Tunç, hukuk fakültelerinin önemine değinerek, “Hukuk fakültesini bitiren kardeşlerimizin hakim, savcı yardımcısı sınavına girmeden önce ya da avukatlık stajına başlamadan önce de bir ön elemeden geçmesi ile ilgili mesleklerine giriş sınavını uygulamaya koyuyoruz. 2024’ün yarısından itibaren senede iki kere bu sınavı yaparak özellikle hem avukat meslektaşlarımızın hem de hakim ve savcılarımızın sınavlardan önce, stajlardan önce bir ön elemeden geçmesi ve daha donanımlı hale gelmeleri noktasında çabalıyoruz.” diye konuştu.
Teftiş kurullarını önemsediklerini dile getiren Tunç, “Teftişi daha sıklıkla yapmak durumundayız. Uzun süren yargılamaları biliyoruz. Bu noktadaki gayretinizi biliyoruz, bu gayretinize karşılık biz de acaba uygulamaya yönelik nasıl faydalı olabiliriz, Bakanlık olarak hangi çözümleri bulabiliriz, tüm bunların çalışmasını yapmanın gayreti içerisindeyiz. Hep beraber vatandaşlarımızın yargı hizmetlerinden memnuniyetini en üst noktaya taşımanın gayreti içerisindeyiz.” değerlendirmesinde bulundu.
“Milletimiz en doğru kararı verecektir”
Bakan Tunç, Türkiye’nin seçim sürecinde olduğunu dile getirerek konuşmasını şöyle tamamladı:
“Milletimiz en doğru kararı verecektir.
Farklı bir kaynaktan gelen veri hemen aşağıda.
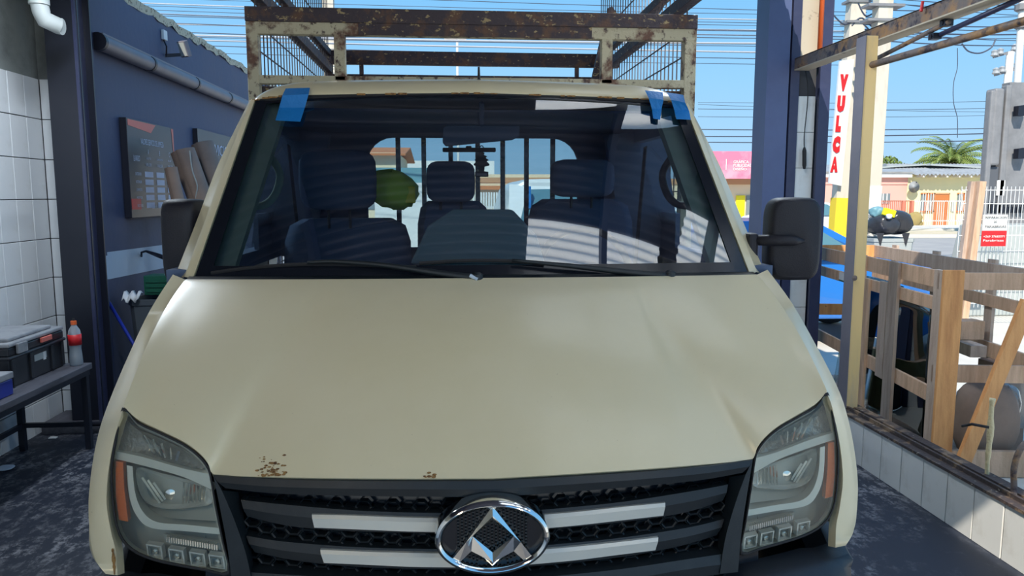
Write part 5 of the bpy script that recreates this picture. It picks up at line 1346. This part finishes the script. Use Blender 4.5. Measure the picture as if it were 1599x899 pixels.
# grey cabinet / hoarding on the right
x0=P(1533,200,y=10.5).x+.10
t=thing('grey_cabinet','tall weathered grey steel cabinet behind the mesh fence','cabinet',(8.4,11,0))
pts=[V(x0,10.75,0),V(x0,10.75,0)]
za=P(1540,138,y=10.5).z
obj('side_panel',MB().box((x0-.02,10.46,0),(x0+.06,10.58,za-.03)),'cab',t,bevel=.02)
obj('upper_box',MB().box((x0+.03,10.45,P(1560,258,y=10.45).z),(P(1577,1,y=10.5).x,10.66,za)),'cab',t,bevel=.03)
obj('gap',MB().box((P(1577,1,y=10.5).x,10.62,0),(P(1584,1,y=10.5).x,10.70,za)),'cabd',t)
obj('pillar',MB().box((P(1583,1,y=10.5).x,10.5,0),(P(1592,1,y=10.5).x,10.62,za+.05)),'cab',t,bevel=.015)
obj('right_panel',MB().box((P(1592,1,y=10.5).x,10.56,0),(11.5,10.72,za+.1)),'cab',t)
obj('lower_face',MB().box((x0+.06,10.52,P(1560,318,y=10.5).z),(P(1583,1,y=10.5).x,10.66,P(1560,260,y=10.5).z)),'cabd',t,bevel=.02)
obj('lower_panel',MB().box((x0+.06,10.50,0),(P(1583,1,y=10.5).x,10.68,P(1560,333,y=10.5).z)),'cab',t,bevel=.02)
for i in range(9): c=P(1545+i*6,326,y=10.55); obj('vent_slot',MB().box((c.x-.015,10.50,c.z-.06),(c.x+.015,10.53,c.z+.06)),'blacksteel',t)
for y_ in (165,232): c=P(1591,y_,y=10.4); obj('hinge',MB().prism([c,c+V(.14,0,.02),c+V(.10,0,-.14),c+V(0,0,-.14)],(0,.1,0)),'blacksteel',t)
c=P(1556,303,y=10.58); obj('sticker',MB().box((c.x-.06,10.50,c.z-.02),(c.x+.06,10.515,c.z+.20)),'white',t)
t=thing('pallet_tarp','pale grey sheeted stack behind the mesh fence, below the cabinet','stack',(8.2,10,0))
obj('sheet',MB().prism([P(1530,372,y=9.9),P(1535,352,y=9.9),P(1640,350,y=9.9),V(9.5,9.9,0),V(7.0,9.9,0)],(0,.5,0)),'pvcw',t,bevel=.02)
# mesh fence with wooden post and sign
YFn=9.1
t=thing('mesh_fence','white wire mesh fence panel held by a wooden post on the right','fence',(7.2,YFn,0))
xm=P(1523,1,y=YFn).x; ztf=P(1560,291,y=YFn).z
mb=MB()
i=0; x=xm
while x<9.2: mb.box((x,YFn,.25),(x+.006,YFn+.006,ztf)); x+=.055
obj('wire_mesh',mb,'white',t)['kind']='stuff'
for z in (ztf-.05,ztf-.22,ztf-.42,ztf-.62,ztf-.82,ztf-1.02,.3): obj('wire_rail',MB().box((xm,YFn-.006,z),(9.2,YFn,z+.008)),'white',t)
a=P(1532,283,y=9.0); b=P(1516,405,y=9.0); e=a+(b-a)*(a.z/(a.z-b.z))
obj('wooden_post',MB().bar(a,e,.085,.09,(0,1,0)),'wood',t,bevel=.004)
obj('wooden_post_back',MB().bar(a+V(-.06,.08,0),e+V(-.05,.08,0),.07,.07,(0,1,0)),'woodg',t)
sg=thing('repair_sign','white and red repair sign hanging on the mesh fence','sign',P(1552,384,y=9.0))
qa=P(1536,335,y=9.0); qb=P(1572,361,y=9.0); qc=P(1570,383,y=9.0); zmid=P(1550,360,y=9.0).z
obj('plate',MB().box((qa.x,9.0,qc.z),(qb.x,9.015,qa.z)),'white',sg)
obj('red_field',MB().box((qa.x-.01,8.993,qc.z-.01),(qb.x-.005,8.999,zmid)),'red',sg)
ww=qb.x-qa.x
text('lettering','REPARACION','rubber',sg,(qa.x+.02,8.99,qa.z-.05),RX,UP,.03,ww-.04,bold=.01)
text('lettering','DE','rubber',sg,(qa.x+ww*.42,8.99,qa.z-.105),RX,UP,.03,.04,bold=.01)
text('lettering','PARABRISAS','rubber',sg,(qa.x+.02,8.99,qa.z-.165),RX,UP,.03,ww-.04,bold=.01)
text('lettering','+569 37683571','white',sg,(qa.x+.01,8.99,zmid-.085),RX,UP,.026,ww-.04,bold=.01)
text('lettering','Parabrisas','white',sg,(qa.x+.01,8.99,zmid-.135),RX,UP,.026,ww-.05,bold=.01)
# rubbish container with bags
c0=P(1394,360,y=10); t=thing('rubbish_container','pale grey scribbled rubbish container full of bags by the street pole','container',(c0.x,10.2,0))
obj('tub',tub(P(1363,400,y=10).x,P(1424,400,y=10).x,9.95,10.5,0,P(1394,372,y=10).z,.8),'pvcw',t,bevel=.01)
lump('rubbish_bag',(P(1408,350,y=10).x,10.15,P(1,352,y=10).z),(.36,.42,.34),'bag','shiny black rubbish bag bulging over the right of the grey container','bag',.12,21)
lump('rubbish_bag',(P(1385,355,y=10).x,10.10,P(1,356,y=10).z),(.38,.40,.28),'bag','flatter black rubbish bag over the left of the grey container','bag',.16,22)
for px in (1374,1414):
    a=P(px,366,y=9.93); tag(obj('bag_flap',MB().prism([a+V(-.05,0,.02),a+V(.06,0,.02),a+V(.02,0,-.16)],(0,.01,0)),'bag',base=a),'loose black bag corner hanging down the front of the grey container','bag','bag corners over the container rim')
lump('carrier_bag',(P(1373,332,y=10.1).x,10.15,P(1,334,y=10.1).z),(.18,.18,.16),'teal','crumpled pale teal carrier bag on the rubbish heap','bag',.2,23)
a=P(1388,332,y=9.95); tag(obj('yellow_packet',MB().cbox(a,(.17,.06,.10),Matrix.Rotation(R_(15),3,'Y')),'yellow',base=a,bevel=.01),'bright yellow packet on top of the rubbish bags','packet')
lump('white_bundle',(P(1388,340,y=9.9).x,9.9,P(1,341,y=9.9).z),(.08,.06,.07),'bagw','small white bundle below the yellow packet on the rubbish','bag',.15,24)
# tractor tyre standing against the pole
c=P(1330,385,y=10.3)
def tyre(cx,cy,cz,R0,wd,lab):
    t=thing('tractor_tyre',lab,'tyre',(cx,cy,0)); obj('carcass',MB().lathe([(R0*.55,-wd/2),(R0*.9,-wd/2),(R0*.97,-wd*.3),(R0*.98,0),(R0*.97,wd*.3),(R0*.9,wd/2),(R0*.55,wd/2)],(cx,cy,cz),40,'x'),'tyre',t,smooth=True,auto=40)
    mb=MB()
    for i in range(30):
        for s in (-1,1):
            a=2*pi*(i+(.5 if s>0 else 0))/30; b=a+.16; f=lambda an,x: V(cx+x,cy+R0*cos(an),cz+R0*sin(an))
            mb.bar(f(a,0),f(b,s*wd*.48),.05,.06,(0,cos(a),sin(a)))
    obj('tread_bars',mb,'tyre',t)['kind']='stuff'; t.rotation_euler.z=R_(-29); return t
_t = tyre(P(1352,380,y=11.3).x,11.3,.72,.72,.27,'dusty tractor tyre standing upright beside the street pole')

# ================================================================ ADDED FILL LAMPS under the canopy, out of view
def emis(name,c,st):
    m=bpy.data.materials.new(name); m.use_nodes=True; n=m.node_tree.nodes; b=n['Principled BSDF']; b.inputs['Emission Color'].default_value=(*c,1); b.inputs['Emission Strength'].default_value=st; b.inputs['Base Color'].default_value=(.8,.8,.8,1); M[name]=m
emis('warm fill diffuser',(1,.80,.52),10); emis('cool fill diffuser',(.80,.90,1),10)
for x in (-1.7,1.7):  # added warm pair, unseen, fills the hood and nose
    t=thing('fill_lamp','added warm fill lamp hanging under the canopy '+('towards the tiled wall' if x<0 else 'towards the open yard'),'lamp',(x,-.7,3.12),'added fill lamps under the canopy')
    obj('housing',MB().box((x-.08,-1.2,3.10),(x+.08,-.2,3.16)).box((x-.01,-.9,3.16),(x+.01,-.88,3.36)).box((x-.01,-.5,3.16),(x+.01,-.48,3.49)),'white',t,bevel=.004)
    obj('diffuser',MB().box((x-.06,-1.18,3.07),(x+.06,-.22,3.098)),'warm fill diffuser',t)
    ld=bpy.data.lights.new('fill_light','AREA'); ld.shape='RECTANGLE'; ld.size=.12; ld.size_y=.95; ld.energy=11.5; ld.color=(1,.80,.52)
    lo=bpy.data.objects.new('fill_light',ld); COL.objects.link(lo); lo.parent=t; lo.location=(0,0,-.06); lo.rotation_euler=(R_(38),0,0)
for x in (-2.15,1.4):  # added cool pair, unseen, brightens the tiled walls and kerb
    t=thing('fill_lamp','added cool white fill lamp hanging above the truck bed '+('on the dark wall side' if x<0 else 'on the crate side'),'lamp',(x,4.3,3.16),'added fill lamps under the canopy')
    obj('housing',MB().box((x-.08,3.8,3.17),(x+.08,4.8,3.22)).box((x-.01,4.1,3.22),(x+.01,4.12,3.49)).box((x-.01,4.5,3.22),(x+.01,4.52,3.49)),'white',t,bevel=.004)
    obj('diffuser',MB().box((x-.06,3.82,3.14),(x+.06,4.78,3.168)),'cool fill diffuser',t)
    ld=bpy.data.lights.new('fill_light','AREA'); ld.shape='RECTANGLE'; ld.size=.12; ld.size_y=.95; ld.energy=28; ld.color=(.80,.90,1)
    lo=bpy.data.objects.new('fill_light',ld); COL.objects.link(lo); lo.parent=t; lo.location=(0,0,-.03)
mb=MB()
for i in range(14):
    q=crv(inner,.80+.18*i/14); r=random.uniform(.002,.005); q=q+V(-.003,-.003,0)
    mb.add([q+V(cos(a)*r,-.001,sin(a)*r*1.8) for a in [2*pi*k/7 for k in range(7)]],[tuple(range(7))])
o=obj('rust_patch',mb,'rust',TR,label='orange rust along the lower edge of the left fender'); o['kind']='stuff'
mb=MB()
for i in range(46):
    t_=random.uniform(0,1); q=crv(rf,t_)
    if random.random()<.5: q=mir(q)
    r=random.uniform(.004,.016); mb.cbox(q+V(0,-.004,.001),(r*2,.002,random.uniform(.003,.007)))
o=obj('rust_seam',mb,'rust',TR,label='rusty flakes along the roof edge above the windscreen'); o['kind']='stuff'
Rize’mizde, ülkemizin her tarafında vatandaşlarımız illerinin, ilçelerinin en güzel şekilde yönetilmesi, o şehirlerin daha müreffeh hale getirilmesi noktasındaki kararlılıklarını da göstereceklerdir. Biz milletimize her zaman güvendik ve güvenmeye de devam ediyoruz. Ne yapsak onlar için azdır. Çünkü onlar sayesinde ülkemiz 22 yıldan bu yana hem fiziki kalkınmasını çok ileriye taşıdı hem de demokrasinin standartlarının yükseltilmesi noktasında çok büyük mesafeler aldık ve dış tehditlere karşı da savunma sanayiinde, bağımsız enerjide, bağımsız ekonomide, bağımsız bir ülke olarak inşallah Türkiye Yüzyılı’nın inşasını gençlerimizin omuzunda yükseltmeye devam edeceğiz.”